Lunedì i prezzi del petrolio sono aumentati di nuovo, rafforzati dal rinvio dell'aumento della produzione dell'alleanza OPEC+ e dalle minacce delle autorità iraniane contro Israele.
In qualsiasi momento, la situazione in Medio Oriente rischia di far incendiare i prezzi dell’oro nero. Il barile di Brent del Mare del Nord con consegna a gennaio si è apprezzato del 2,71%, chiudendo a 75,08 dollari. Il barile americano di West Texas Intermediate (WTI), con scadenza a dicembre, ha guadagnato il 2,85%, a 71,47 dollari. La varietà americana di riferimento ha registrato così la quarta sessione positiva consecutiva.
Per Andy Lipow, della Lipow Oil Associates, questo nuovo impulso è dovuto principalmente alla decisione di otto membri del gruppo OPEC+ di rinviare di un mese l’aumento della loro produzione. Si tratta del secondo rinvio dopo il primo rinvio da ottobre a dicembre.
L'Organizzazione dei Paesi Esportatori di Petrolio e la Russia hanno deciso domenica 3 novembre di non aumentare l'offerta come avevano previsto, per contrastare il calo dei prezzi. Il 4 novembre, all'apertura dei mercati, il barile di Brent è cresciuto del 2,5%.

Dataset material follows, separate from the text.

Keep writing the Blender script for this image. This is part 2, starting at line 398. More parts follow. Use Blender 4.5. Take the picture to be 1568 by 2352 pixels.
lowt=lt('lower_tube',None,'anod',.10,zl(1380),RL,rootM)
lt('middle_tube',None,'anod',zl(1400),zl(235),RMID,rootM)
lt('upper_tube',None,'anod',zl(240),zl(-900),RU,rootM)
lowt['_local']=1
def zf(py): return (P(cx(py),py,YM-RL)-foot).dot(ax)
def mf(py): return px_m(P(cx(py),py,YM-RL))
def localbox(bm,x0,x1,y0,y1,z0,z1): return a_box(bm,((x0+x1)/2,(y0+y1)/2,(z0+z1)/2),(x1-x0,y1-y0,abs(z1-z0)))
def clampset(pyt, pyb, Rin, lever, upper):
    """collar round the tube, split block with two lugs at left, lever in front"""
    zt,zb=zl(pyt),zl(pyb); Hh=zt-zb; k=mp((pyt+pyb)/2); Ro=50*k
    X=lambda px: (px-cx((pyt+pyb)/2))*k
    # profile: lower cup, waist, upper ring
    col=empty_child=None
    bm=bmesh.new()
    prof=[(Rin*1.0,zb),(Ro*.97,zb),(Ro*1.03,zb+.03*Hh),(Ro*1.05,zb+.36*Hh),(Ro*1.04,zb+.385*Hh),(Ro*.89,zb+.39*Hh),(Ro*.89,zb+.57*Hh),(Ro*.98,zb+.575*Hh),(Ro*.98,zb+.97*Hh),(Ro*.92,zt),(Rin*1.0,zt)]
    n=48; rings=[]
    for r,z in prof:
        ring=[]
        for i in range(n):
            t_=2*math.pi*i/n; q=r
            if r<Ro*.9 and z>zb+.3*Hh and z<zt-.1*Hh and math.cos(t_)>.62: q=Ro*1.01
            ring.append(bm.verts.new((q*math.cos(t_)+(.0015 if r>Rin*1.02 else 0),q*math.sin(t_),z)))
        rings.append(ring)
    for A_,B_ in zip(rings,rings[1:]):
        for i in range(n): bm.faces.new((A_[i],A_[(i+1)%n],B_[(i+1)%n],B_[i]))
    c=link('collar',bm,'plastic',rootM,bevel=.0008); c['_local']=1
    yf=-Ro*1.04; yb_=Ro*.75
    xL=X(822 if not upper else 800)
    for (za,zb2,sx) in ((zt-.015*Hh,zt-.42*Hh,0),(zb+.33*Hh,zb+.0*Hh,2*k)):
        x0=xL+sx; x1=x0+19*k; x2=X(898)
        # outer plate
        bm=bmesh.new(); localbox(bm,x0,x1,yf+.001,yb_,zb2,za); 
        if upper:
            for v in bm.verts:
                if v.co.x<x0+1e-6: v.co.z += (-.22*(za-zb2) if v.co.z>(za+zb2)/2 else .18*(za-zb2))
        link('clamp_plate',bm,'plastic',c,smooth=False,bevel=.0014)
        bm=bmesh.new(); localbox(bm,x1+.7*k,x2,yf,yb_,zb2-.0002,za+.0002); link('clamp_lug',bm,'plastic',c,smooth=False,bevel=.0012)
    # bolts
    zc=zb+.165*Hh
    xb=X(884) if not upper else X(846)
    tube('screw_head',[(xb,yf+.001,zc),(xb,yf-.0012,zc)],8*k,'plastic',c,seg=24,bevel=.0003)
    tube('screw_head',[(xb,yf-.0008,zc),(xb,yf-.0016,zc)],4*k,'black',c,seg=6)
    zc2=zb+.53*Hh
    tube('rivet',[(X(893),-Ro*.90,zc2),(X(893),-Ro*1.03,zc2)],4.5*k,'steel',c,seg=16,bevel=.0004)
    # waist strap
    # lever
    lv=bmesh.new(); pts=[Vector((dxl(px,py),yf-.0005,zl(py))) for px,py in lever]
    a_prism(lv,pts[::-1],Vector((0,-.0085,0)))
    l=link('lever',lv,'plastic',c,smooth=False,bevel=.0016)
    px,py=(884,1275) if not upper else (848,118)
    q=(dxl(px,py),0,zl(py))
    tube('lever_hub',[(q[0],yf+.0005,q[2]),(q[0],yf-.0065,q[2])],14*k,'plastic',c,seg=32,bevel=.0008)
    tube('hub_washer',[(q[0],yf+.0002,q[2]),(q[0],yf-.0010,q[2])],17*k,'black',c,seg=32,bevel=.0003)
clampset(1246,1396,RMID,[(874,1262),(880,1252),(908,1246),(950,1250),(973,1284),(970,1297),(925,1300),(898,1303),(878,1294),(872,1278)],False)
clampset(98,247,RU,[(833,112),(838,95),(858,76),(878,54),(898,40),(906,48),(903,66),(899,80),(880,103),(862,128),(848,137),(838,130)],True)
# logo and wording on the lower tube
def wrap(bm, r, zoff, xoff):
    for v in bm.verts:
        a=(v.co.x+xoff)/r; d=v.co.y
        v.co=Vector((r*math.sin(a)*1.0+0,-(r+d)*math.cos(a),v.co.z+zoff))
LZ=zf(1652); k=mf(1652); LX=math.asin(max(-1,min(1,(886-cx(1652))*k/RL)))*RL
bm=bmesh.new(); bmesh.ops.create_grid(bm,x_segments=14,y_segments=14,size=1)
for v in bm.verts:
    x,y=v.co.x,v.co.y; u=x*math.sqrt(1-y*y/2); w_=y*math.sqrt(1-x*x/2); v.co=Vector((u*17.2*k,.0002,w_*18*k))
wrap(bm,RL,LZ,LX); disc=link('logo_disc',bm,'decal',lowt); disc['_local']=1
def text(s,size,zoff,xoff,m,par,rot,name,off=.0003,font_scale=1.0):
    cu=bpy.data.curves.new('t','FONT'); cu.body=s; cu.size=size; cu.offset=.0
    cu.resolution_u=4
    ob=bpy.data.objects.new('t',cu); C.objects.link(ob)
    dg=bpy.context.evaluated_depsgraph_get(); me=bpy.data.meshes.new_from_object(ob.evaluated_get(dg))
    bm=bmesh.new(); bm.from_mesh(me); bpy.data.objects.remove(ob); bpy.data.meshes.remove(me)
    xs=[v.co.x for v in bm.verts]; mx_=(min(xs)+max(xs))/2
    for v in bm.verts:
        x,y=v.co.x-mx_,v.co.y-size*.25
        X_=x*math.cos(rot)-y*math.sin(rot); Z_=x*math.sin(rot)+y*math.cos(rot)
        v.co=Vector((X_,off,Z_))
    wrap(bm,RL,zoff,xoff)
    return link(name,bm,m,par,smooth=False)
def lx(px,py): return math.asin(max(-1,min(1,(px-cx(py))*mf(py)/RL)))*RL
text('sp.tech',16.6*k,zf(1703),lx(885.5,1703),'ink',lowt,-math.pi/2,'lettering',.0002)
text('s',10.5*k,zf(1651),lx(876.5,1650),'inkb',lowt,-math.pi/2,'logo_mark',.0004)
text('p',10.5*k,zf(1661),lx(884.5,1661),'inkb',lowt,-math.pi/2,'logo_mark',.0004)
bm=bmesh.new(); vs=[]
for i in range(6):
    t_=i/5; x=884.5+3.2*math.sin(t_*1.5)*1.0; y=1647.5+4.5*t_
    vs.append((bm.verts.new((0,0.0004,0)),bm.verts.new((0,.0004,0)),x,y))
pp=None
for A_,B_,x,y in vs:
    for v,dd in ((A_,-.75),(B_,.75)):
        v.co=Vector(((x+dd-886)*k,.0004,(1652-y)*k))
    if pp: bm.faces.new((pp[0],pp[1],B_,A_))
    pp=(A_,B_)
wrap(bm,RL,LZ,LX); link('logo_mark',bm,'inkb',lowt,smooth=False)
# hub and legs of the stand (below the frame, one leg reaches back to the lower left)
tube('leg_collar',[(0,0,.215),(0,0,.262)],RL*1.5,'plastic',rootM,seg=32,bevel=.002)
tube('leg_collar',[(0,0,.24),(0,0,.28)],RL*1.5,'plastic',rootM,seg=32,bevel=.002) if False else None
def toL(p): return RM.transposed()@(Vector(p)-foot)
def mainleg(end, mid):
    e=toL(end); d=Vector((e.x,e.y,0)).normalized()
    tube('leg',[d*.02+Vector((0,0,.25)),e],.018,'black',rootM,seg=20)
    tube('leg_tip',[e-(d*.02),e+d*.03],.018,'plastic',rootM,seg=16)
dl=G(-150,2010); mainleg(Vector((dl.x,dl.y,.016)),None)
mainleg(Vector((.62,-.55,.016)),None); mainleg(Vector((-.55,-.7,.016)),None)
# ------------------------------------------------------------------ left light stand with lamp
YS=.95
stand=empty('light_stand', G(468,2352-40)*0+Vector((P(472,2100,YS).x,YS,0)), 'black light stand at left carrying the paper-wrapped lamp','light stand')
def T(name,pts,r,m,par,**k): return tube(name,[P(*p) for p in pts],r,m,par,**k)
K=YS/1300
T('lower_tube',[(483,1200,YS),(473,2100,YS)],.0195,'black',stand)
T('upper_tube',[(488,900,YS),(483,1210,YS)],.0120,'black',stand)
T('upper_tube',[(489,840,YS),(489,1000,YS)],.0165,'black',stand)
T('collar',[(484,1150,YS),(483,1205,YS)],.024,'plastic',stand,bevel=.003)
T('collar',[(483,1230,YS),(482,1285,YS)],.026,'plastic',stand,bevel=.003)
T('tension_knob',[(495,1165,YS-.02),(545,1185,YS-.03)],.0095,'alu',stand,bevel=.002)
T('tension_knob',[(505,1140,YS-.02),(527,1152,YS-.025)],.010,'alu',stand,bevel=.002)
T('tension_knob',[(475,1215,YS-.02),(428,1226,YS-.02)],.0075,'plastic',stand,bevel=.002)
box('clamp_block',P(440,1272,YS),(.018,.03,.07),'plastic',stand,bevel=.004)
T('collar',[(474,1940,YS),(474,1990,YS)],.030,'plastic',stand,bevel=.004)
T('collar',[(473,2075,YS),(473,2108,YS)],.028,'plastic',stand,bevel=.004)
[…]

Questi otto paesi, tra cui l’Arabia Saudita, il paese più influente nell’Organizzazione dei paesi esportatori di petrolio (OPEC), e la Russia, partner dell’accordo OPEC+, hanno pianificato di tornare gradualmente a 2,2 milioni di barili di tagli alla produzione. L'avvio di questo processo dovrà quindi avvenire all'inizio di gennaio e non più alla fine di dicembre come finora previsto.